* **EXERCISE DESCRIPTION**: State the number of lines that hold the string "from", with nothing added.
....
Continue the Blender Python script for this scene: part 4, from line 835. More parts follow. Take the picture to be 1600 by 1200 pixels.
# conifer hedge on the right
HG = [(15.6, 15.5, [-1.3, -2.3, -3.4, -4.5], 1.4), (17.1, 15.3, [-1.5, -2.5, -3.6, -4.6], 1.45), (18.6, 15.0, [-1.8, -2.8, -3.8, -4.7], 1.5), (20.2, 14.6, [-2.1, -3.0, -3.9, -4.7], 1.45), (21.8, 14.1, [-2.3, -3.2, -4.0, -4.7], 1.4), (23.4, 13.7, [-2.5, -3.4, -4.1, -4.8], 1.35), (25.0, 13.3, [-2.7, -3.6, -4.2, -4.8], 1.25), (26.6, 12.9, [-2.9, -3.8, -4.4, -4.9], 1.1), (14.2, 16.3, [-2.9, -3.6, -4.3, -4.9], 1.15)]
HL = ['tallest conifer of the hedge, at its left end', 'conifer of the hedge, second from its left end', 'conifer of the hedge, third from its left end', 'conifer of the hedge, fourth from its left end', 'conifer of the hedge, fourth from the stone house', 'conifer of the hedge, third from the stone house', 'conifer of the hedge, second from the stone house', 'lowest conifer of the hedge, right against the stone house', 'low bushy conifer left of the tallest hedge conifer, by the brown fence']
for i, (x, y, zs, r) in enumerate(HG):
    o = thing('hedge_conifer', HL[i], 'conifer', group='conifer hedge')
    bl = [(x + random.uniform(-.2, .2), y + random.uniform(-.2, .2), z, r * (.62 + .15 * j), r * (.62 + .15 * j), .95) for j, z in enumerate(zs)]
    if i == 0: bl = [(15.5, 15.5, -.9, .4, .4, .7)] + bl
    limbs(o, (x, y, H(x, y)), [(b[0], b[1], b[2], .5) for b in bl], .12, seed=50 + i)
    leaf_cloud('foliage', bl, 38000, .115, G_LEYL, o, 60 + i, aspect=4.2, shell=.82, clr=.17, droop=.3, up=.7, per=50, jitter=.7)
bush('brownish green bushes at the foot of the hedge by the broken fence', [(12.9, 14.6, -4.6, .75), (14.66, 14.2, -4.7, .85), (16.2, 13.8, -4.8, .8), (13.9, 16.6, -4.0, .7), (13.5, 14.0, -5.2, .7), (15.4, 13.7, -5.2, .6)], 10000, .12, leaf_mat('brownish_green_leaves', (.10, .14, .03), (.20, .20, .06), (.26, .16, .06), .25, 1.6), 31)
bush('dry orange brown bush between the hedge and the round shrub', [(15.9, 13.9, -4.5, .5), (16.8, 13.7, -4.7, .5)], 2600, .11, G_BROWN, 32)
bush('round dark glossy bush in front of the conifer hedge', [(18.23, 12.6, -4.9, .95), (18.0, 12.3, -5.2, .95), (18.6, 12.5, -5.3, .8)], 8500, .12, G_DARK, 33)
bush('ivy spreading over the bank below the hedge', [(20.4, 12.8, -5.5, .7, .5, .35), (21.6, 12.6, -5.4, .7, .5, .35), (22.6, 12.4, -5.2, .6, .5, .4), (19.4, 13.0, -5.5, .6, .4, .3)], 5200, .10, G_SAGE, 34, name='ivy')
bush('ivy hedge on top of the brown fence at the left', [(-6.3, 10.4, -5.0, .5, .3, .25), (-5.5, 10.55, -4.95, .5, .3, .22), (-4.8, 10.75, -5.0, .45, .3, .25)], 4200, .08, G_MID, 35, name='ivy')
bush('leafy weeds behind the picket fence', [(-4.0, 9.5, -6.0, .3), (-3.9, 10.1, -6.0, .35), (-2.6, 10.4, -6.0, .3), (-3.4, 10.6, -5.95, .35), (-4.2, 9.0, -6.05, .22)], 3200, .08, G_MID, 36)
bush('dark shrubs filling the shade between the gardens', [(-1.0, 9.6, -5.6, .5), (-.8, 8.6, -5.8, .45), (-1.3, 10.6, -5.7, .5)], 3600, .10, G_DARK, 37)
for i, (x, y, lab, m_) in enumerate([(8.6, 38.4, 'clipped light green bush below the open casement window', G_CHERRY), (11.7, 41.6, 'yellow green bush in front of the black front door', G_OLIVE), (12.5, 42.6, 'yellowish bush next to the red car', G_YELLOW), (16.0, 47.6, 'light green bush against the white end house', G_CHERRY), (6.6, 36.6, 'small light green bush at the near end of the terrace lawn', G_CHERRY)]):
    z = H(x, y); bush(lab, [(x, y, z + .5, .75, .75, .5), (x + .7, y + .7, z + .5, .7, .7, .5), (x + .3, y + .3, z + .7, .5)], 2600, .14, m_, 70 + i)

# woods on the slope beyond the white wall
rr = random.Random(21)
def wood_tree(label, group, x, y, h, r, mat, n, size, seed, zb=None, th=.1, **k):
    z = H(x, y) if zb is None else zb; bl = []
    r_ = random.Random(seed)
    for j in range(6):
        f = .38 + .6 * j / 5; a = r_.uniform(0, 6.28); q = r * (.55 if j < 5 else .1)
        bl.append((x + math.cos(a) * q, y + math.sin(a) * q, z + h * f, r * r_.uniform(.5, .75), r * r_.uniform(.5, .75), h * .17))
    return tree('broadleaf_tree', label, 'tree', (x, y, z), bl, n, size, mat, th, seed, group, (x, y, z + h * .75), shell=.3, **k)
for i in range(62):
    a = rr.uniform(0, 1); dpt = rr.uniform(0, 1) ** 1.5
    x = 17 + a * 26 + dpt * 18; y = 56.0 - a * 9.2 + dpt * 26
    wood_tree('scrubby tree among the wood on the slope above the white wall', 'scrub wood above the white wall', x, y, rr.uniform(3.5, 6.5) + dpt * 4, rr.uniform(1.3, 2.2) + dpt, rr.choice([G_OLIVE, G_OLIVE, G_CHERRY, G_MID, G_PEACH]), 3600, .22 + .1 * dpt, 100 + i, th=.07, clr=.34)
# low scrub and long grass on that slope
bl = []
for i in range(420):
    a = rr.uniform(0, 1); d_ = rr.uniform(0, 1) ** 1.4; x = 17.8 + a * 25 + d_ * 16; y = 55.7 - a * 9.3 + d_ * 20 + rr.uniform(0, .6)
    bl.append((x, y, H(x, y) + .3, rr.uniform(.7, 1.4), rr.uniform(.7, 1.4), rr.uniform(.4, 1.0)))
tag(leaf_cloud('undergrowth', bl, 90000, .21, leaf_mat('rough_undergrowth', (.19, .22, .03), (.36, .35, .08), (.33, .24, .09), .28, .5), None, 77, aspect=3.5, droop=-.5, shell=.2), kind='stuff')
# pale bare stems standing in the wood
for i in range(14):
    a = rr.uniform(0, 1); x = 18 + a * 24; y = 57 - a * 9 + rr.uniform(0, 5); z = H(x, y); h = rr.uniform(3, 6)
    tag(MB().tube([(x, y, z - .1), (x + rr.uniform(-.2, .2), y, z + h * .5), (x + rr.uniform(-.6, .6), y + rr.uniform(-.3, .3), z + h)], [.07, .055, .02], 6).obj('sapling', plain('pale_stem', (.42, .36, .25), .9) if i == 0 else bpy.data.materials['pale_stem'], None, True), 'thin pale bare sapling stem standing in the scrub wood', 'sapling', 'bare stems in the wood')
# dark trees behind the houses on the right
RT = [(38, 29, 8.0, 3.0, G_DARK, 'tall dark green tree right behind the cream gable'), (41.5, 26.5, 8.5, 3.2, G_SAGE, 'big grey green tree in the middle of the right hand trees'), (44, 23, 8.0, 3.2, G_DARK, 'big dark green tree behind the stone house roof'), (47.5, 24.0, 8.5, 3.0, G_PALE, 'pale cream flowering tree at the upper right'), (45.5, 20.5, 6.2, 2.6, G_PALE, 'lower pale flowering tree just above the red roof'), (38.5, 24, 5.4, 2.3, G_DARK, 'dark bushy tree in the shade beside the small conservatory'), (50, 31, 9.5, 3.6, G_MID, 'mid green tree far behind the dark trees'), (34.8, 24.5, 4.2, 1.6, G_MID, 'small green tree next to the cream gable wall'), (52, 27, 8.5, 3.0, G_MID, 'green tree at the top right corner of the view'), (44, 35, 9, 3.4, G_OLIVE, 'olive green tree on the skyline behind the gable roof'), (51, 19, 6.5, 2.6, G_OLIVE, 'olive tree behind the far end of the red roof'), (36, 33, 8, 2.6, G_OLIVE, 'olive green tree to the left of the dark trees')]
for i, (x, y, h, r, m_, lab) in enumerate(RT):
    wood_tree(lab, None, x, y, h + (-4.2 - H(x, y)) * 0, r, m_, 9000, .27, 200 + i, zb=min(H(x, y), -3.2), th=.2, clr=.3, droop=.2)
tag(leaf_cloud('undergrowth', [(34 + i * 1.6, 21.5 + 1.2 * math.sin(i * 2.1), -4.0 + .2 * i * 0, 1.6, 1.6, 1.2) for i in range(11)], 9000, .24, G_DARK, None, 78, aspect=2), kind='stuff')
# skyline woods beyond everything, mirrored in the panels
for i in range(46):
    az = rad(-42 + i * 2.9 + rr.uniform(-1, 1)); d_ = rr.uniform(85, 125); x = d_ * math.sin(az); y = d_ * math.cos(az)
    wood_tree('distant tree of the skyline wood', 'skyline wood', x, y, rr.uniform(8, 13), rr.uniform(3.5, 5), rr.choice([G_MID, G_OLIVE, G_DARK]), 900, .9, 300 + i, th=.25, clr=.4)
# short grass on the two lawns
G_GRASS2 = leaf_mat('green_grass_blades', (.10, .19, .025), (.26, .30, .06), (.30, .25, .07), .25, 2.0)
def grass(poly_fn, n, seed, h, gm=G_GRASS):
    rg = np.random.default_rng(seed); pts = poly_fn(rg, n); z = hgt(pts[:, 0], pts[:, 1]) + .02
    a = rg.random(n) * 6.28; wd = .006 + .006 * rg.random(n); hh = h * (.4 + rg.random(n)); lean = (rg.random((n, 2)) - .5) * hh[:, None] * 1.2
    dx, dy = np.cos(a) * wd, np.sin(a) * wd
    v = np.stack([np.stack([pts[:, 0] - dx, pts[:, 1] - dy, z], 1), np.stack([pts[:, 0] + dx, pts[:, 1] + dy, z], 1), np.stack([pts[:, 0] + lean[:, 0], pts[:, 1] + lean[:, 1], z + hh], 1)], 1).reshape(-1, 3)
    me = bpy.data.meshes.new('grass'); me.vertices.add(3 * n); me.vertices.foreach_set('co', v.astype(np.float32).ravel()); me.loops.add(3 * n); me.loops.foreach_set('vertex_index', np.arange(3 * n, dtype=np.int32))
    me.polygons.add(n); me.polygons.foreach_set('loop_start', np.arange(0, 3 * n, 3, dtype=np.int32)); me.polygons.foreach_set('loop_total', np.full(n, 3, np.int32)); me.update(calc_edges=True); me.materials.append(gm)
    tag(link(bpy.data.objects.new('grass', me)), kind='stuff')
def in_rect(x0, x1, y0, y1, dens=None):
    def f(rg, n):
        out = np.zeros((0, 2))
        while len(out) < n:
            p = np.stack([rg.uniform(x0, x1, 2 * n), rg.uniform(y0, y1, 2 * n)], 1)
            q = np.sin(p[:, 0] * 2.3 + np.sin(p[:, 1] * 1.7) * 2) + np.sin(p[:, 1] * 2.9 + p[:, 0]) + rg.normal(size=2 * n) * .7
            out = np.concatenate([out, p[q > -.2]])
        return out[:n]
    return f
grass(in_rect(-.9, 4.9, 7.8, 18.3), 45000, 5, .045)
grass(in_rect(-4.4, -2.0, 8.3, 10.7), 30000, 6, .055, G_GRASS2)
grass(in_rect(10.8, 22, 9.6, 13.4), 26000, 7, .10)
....
* **TASK OUTPUT**: 2